It is a great time for nostalgia on the Thames with Tall Ships floating past the Island and one of the biggest parades of Thames Sailing Barges seen for a long time in London over the weekend.
Lined up in West India Dock is around ten Thames Sailing Barges which at around 3.30pm on Saturday will form a parade and make their way onto the Thames and sail up to Tower Bridge.The Barges going under the raised Tower Bridge will be a wonderful sight and reminder of when hundreds of the barges would sail into The City of London to pick up and discharge cargo.
The Thames sailing barge was the name given to a type of working sailing boat common on the Thames in the 19th and early 20th centuries. The flat-bottomed barges were perfectly adapted to working in the Thames Estuary and beyond. Some worked along the coast and even went to continental European ports.
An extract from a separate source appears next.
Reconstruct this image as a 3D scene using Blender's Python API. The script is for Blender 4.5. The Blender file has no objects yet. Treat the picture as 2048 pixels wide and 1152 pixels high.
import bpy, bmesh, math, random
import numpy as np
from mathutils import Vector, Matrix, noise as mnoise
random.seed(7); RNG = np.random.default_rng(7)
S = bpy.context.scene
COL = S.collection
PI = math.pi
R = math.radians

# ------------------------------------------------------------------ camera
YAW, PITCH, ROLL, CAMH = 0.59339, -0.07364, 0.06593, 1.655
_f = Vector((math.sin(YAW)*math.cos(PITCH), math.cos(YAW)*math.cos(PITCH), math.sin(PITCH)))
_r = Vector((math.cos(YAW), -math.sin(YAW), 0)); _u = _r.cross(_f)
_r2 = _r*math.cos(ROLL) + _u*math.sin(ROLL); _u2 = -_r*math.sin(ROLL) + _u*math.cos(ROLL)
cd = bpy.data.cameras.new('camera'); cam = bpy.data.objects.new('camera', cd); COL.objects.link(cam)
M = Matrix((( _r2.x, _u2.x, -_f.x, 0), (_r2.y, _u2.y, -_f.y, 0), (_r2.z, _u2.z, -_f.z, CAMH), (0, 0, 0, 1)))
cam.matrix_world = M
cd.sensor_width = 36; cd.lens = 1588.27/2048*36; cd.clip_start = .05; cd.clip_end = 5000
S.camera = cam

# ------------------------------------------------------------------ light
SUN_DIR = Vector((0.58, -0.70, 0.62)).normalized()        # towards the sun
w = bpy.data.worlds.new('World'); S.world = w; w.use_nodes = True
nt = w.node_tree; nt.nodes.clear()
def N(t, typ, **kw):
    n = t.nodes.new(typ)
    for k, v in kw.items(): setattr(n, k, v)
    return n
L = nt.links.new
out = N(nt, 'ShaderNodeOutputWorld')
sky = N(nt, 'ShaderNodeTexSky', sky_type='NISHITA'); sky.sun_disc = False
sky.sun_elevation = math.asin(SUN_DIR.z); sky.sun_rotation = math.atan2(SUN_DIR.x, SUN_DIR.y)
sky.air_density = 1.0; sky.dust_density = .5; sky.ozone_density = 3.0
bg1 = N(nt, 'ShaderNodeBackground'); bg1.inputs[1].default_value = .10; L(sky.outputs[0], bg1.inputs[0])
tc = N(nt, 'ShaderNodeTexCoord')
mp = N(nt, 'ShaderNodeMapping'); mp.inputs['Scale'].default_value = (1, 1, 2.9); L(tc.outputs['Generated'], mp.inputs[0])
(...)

They carried many different cargoes, but often transported bricks, sand, coal and grain. Due to the efficiency of a Thames barge’s design, they only needed a crew of two for most journeys. Known as one of the ‘workhorses’ of the Industrial Revolution, in their heyday there were thousands of Thames Sailing Barges but it is now estimated that there are less than one hundred.
If you would like to see the Barges close up, on Sunday 18th September there will be a Sailing Barge Open Day at West India Dock. The Barge area will become a Popup Museum, open free to the public.
Shoreside activities at West India Dock include full access to the partaking barges so the public can learn of the barges history as well as meet and mingle with barge owners and crew members,.